Bien entendu tout cela est vrai, mais en l’occurrence comment ne pas constater que sans un minimum de culture commune, les individus appartenant à une même société ont de plus en plus de mal à vivre ensemble, ce qui crée des sortes de communautés aux frontières de plus en plus étanches ? Comment ne pas constater que sans un minimum de respect accordé au savoir, à la culture, à l’histoire des idées, un individu n’est pas correctement capable de s’exprimer, donc de débattre, donc de s’approprier les cellules de base de la démocratie ? Qu’il est également beaucoup plus intolérant, beaucoup plus ouvert aux préjugés, enclin à croire n’importe quoi, à porter sur les choses et les gens des jugements hâtifs voire erronés ?
Nous touchons ainsi au bout du paradoxe : bien entendu il peut être légitime de critiquer la "domination" exercée par certains, les phénomènes de "reproduction" observés par d’autres, de même qu’il peut être légitime de s’interroger sur les mécanismes d’apprentissage à l’école, etc. Le problème c’est que toujours, ceux qui mènent ces réflexions ont, pour leur part, tous les outils en leur possession. On peut ainsi proclamer que l’orthographe dans le fond n’est pas si importante, on peut trouver que la "culture" du texto est intéressante et soi-même s’y adonner ou l’étudier dans des thèses de linguistique, mais n’est-il pas beaucoup plus facile de le faire lorsque précisément l’on maîtrise correctement l’orthographe ? On peut s’extasier sur la télévision et ses émissions débiles, mais n’est-il pas beaucoup plus facile de le faire lorsque par ailleurs on lit Proust ou Virginia Woolf et que l’on a du recul sur ce que l’on regarde ?
Par conséquent le problème n’est pas de dénoncer "l’abrutissement" télévisuel ou ce genre de choses. Le problème est plutôt de prendre conscience de ceci : un citoyen raisonnablement éclairé est beaucoup plus à l’aise dans la société que celui qui ne maîtrise pas bien le langage, l’écriture, la lecture. Celui qui a suffisamment de mots à sa disposition peut exprimer clairement sa pensée, en général de façon sereine et argumentée, alors que celui qui bute sur chaque mot deviendra vite agressif et coupera la communication.
Enfin, il serait bien naïf de ne pas considérer ceci : la personne raisonnablement éclairée est capable de tenir une conversation avec n’importe qui (du ministre au poissonnier en passant par le prêtre), alors qu’à l’inverse une personne analphabète et/ou inculte n’ira pas bien loin.
La conclusion est donc la suivante : les élites qui ont renoncé à l’élitisme et qui prétendent que ce n’est "pas bien" de vouloir obliger les gens à s’instruire et s’éduquer (au nom de la prétendue dénonciation de valeurs normatives et périmées, éventuellement "réactionnaires"), défendent en fait la société telle qu’elle est avec ses inégalités.

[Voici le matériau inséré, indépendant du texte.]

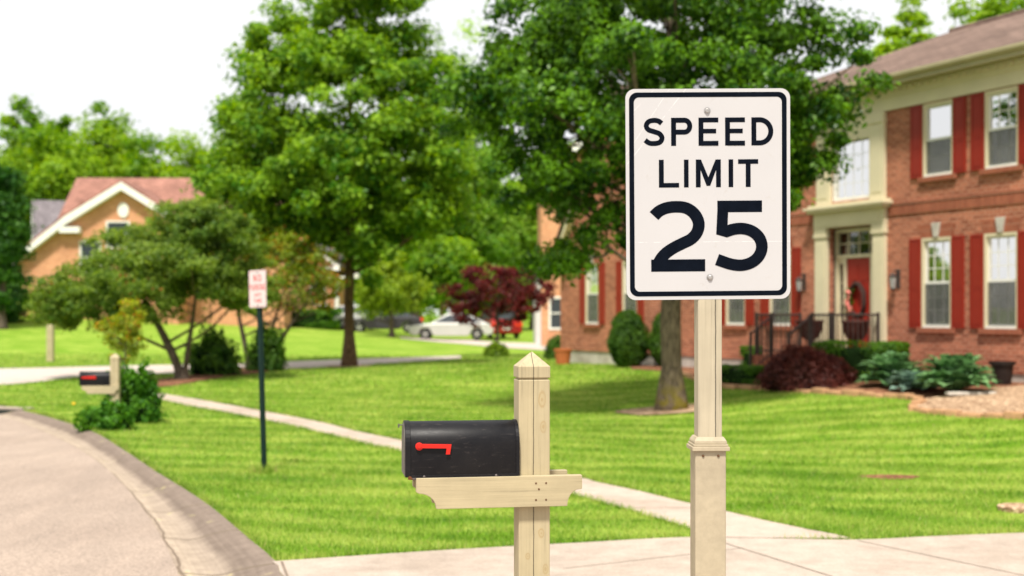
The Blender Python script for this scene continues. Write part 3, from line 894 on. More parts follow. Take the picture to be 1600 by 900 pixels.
joint('driveway_joint', np.array(G(1110, 843)), np.array(G(1340, 915)))
joint('driveway_joint', np.array(G(1340, 846)), np.array(G(1620, 905)))
joint('driveway_joint', np.array(G(880, 890)), np.array(G(1160, 858)), 0.009)
joint('driveway_joint', np.array(G(440, 879)), np.array(G(450, 905)), 0.02)
for i in (8, 18, 28, 38, 48, 58, 66, 74, 82):
    joint('sidewalk_joint', SW_lo[i], SW_hi[i], 0.012, 0.0145)
# storm drain opening in the curb
dp = G(18, 640)
mb = MB().use(M['room_dark']); mb.box(-0.42, 0.36, -0.06, 0.10, -0.115, 0.0)
mb.use(M['drive']); mb.box(-0.50, 0.42, -0.03, 0.16, 0.0, 0.035)
tag(mb.build('storm_drain', None, None, (dp[0], dp[1], 0.01), rad(-16)), 'dark storm drain inlet under a concrete cap in the curb', 'storm drain')
mb = MB(); mb.lathe([(0.20, -0.02), (0.205, 0.028), (0.19, 0.034), (0.0, 0.036)], 20)
tag(mb.build('utility_cover', M['mulch_tan'], None, (LID[0] + 0.05, LID[1], 0.015)), 'small round brownish utility cover lying in the right lawn', 'utility cover')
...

Et même ils la renforcent. Ils jouent le jeu de la démagogie, de la débilité et de la décérébration mais en réalité ils ne sont pas dupes : ils savent s’intégrer aussi bien sur la place du marché du coin (à tâter le cul des vaches) que dans le plus sophistiqué des dîners mondains.
A l’inverse le chaland du marché aura l’air d’un gros beauf une fois sorti de son milieu parce qu’il n’a pas les bons outils à disposition et ne sait pas s’adapter à son public. Il ne manie qu’un niveau de langage, contrairement à l’élite qui les manie tous. Un peu comme l’élite qui sait tout à la fois disserter sur la conjoncture économique et passer un coup de balai si sa femme de ménage est malade, alors que la réciproque n’est pas vraie.
La "culture générale" est en réalité seule capable de nous rendre plus polyvalents (à tous point de vue). Une politique éducative élitiste (simplement ambitieuse) consisterait donc à transmettre à chaque élève une culture générale minimale, dont le but serait certes de "s’intégrer sur le marché du travail" pour parler le langage actuel des élites, mais surtout de permettre à tout un chacun de s’exprimer, manier les concepts et exercer son jugement critique. Bref l’élitisme aujourd’hui serait de vouloir tirer tout le monde vers le haut, plutôt que vers le bas.